The Bain study includes comprehensive growth analysis of more than 100 companies, including successful transformations at Dell, RE/MAX, Olam, Biogen, Carter's, Centex Homes, AmBev and STMicroelectronics. CEOs at these companies achieved significant results by cutting the number of product lines, eliminating complexity and pulling out of misconceived businesses.

The findings identified six types of “adjacency moves”:

1. Looking For Value In Different Places – creating adjacencies in new geographic markets (Vodafone's Mannesmann acquisition to enter the German cellular phone market),

2. Taking A Different Path To Market – creating adjacencies in new channels (Carter's movement into the mass channel with a new brand and logistics system for baby sleepers),

3. Extending The Concept Cycle (Not immediately obvious) – creating adjacencies from the core product (IBM's movement from hardware to services),

4. Let Me Introduce Myself – creating adjacencies with new customers (Schwab's decision to pursue higher wealth customers),

5. Taking On New Life Forms – creating adjacencies in new value chain segments (Nike's decision to open its own retail stores),

6. What's Old Is Sometimes New – creating new “white space” adjacencies by leveraging established core competencies in new ways (American Airlines creation of Sabre).

The book also evaluates the 25 major non-dot.com business disasters of the past l0 years including Kmart, Worldcom, Tyco and Mattel and finds that nearly four out of five of these situations were triggered or worsened by a series of growth-into-adjacency moves that went horribly wrong.

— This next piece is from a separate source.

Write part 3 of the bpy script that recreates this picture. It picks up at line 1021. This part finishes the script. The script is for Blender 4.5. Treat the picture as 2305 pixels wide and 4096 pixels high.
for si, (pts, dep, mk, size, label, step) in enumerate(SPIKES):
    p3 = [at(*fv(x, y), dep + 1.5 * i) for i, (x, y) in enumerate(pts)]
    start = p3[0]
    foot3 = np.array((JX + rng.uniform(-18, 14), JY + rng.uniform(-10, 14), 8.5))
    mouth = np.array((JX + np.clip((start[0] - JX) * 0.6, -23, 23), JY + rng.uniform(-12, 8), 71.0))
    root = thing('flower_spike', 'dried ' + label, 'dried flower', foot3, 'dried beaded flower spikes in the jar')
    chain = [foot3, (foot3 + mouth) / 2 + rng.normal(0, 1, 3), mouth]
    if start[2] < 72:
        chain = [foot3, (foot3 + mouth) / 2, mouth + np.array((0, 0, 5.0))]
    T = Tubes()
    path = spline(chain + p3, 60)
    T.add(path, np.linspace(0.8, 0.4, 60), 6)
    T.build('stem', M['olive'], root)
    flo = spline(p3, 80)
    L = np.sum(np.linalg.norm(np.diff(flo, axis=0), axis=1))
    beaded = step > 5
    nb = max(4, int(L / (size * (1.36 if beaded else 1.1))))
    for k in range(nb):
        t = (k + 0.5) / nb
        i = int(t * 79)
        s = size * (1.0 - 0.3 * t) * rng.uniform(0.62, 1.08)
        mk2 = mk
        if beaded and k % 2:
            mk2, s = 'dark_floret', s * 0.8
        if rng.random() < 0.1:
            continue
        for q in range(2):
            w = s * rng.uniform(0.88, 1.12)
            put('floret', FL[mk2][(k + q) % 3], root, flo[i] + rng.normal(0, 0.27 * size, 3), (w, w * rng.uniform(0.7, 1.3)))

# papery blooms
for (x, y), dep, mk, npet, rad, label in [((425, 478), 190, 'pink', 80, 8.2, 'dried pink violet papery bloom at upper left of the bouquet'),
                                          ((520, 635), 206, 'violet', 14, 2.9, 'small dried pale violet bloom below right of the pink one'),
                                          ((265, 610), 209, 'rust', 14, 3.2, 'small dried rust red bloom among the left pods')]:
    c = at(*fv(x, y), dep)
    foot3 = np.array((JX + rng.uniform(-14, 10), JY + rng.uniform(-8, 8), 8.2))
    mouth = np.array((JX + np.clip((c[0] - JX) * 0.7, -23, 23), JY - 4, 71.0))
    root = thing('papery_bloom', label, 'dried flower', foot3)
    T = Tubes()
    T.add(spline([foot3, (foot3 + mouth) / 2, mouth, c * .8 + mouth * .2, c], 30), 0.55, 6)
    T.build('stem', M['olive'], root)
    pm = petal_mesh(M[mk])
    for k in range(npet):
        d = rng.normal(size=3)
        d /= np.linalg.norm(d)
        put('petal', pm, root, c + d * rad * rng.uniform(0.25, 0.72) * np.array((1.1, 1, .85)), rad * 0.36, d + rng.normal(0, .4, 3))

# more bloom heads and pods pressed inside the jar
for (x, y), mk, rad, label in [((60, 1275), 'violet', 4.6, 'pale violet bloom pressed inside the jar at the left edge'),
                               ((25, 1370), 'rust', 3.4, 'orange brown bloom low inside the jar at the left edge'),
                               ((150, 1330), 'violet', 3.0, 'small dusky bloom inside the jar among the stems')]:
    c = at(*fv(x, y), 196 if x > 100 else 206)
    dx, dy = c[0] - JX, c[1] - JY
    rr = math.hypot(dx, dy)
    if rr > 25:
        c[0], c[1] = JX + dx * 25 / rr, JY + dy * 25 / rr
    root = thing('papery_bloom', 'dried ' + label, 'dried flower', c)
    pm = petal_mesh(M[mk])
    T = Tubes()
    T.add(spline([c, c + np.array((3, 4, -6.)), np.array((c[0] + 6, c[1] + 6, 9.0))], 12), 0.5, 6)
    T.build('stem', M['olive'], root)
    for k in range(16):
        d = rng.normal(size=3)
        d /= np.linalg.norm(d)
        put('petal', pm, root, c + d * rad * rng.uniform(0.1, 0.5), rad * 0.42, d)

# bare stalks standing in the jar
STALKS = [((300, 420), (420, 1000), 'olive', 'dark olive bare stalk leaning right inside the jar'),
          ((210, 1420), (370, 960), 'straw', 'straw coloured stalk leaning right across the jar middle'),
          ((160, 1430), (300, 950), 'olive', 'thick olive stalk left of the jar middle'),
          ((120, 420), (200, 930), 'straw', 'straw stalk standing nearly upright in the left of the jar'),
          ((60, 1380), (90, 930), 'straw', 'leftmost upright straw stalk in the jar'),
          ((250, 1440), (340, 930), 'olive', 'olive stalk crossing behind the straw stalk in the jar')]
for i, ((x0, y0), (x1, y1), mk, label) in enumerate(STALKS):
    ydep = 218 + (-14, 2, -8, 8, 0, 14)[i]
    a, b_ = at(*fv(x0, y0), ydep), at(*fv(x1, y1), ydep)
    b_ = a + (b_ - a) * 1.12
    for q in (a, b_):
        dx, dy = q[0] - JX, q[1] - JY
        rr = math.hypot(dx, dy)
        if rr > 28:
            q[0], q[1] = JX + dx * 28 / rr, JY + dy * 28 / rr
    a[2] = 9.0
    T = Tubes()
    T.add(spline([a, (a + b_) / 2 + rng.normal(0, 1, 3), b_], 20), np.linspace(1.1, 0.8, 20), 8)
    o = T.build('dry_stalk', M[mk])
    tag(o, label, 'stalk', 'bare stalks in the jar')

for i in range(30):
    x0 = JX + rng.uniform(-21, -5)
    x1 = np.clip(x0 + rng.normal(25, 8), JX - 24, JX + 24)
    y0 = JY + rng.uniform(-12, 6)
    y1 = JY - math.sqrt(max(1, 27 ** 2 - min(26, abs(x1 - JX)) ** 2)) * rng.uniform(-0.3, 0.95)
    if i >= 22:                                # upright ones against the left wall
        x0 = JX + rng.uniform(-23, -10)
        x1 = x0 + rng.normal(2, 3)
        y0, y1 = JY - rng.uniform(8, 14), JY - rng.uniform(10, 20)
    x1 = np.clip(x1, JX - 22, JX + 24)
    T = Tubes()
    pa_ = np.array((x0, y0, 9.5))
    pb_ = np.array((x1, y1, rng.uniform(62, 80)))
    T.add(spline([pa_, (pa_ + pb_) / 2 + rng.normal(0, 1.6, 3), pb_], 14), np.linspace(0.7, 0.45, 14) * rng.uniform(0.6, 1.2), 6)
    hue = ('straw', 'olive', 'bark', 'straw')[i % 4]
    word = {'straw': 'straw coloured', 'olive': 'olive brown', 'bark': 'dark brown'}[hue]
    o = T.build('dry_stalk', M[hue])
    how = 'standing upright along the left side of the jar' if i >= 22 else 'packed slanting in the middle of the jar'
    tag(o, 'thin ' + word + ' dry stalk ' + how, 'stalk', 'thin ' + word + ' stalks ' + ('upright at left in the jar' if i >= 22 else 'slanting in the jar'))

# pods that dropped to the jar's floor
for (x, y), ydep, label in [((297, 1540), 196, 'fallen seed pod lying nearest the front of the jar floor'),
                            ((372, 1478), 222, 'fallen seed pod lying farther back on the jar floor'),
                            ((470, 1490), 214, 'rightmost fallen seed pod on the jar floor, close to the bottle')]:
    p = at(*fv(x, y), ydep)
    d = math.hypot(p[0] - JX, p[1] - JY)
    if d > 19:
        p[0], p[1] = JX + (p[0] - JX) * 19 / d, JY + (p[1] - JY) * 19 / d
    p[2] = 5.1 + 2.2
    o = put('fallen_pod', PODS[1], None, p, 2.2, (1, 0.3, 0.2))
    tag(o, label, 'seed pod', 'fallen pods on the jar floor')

The total value lost in the stock market from just these 25 companies totaled $1.3 trillion. Additionally, the study also looked at non-retirement CEO departures and found that controversial or failed adjacency moves caused 40 percent of these.

Bain analysis identifies five most common adjacency mistakes:

1. Mis-defining your core
2. Exaggerating Your Capability to Extend a Competence
3. Allowing Adjacency to Distract You From Competency in the Core
4. Pre-maturely Abandoning Your Core
5. The Pursuit of Big Untested Strategies That Undermine Discipline


“CEOs need to balance their desire for growth with repeatable formulas and solid data,” says Zook. “Approving projects can be easy, but true leadership means knowing when to say 'no' or pull the plug on projects that are failing.”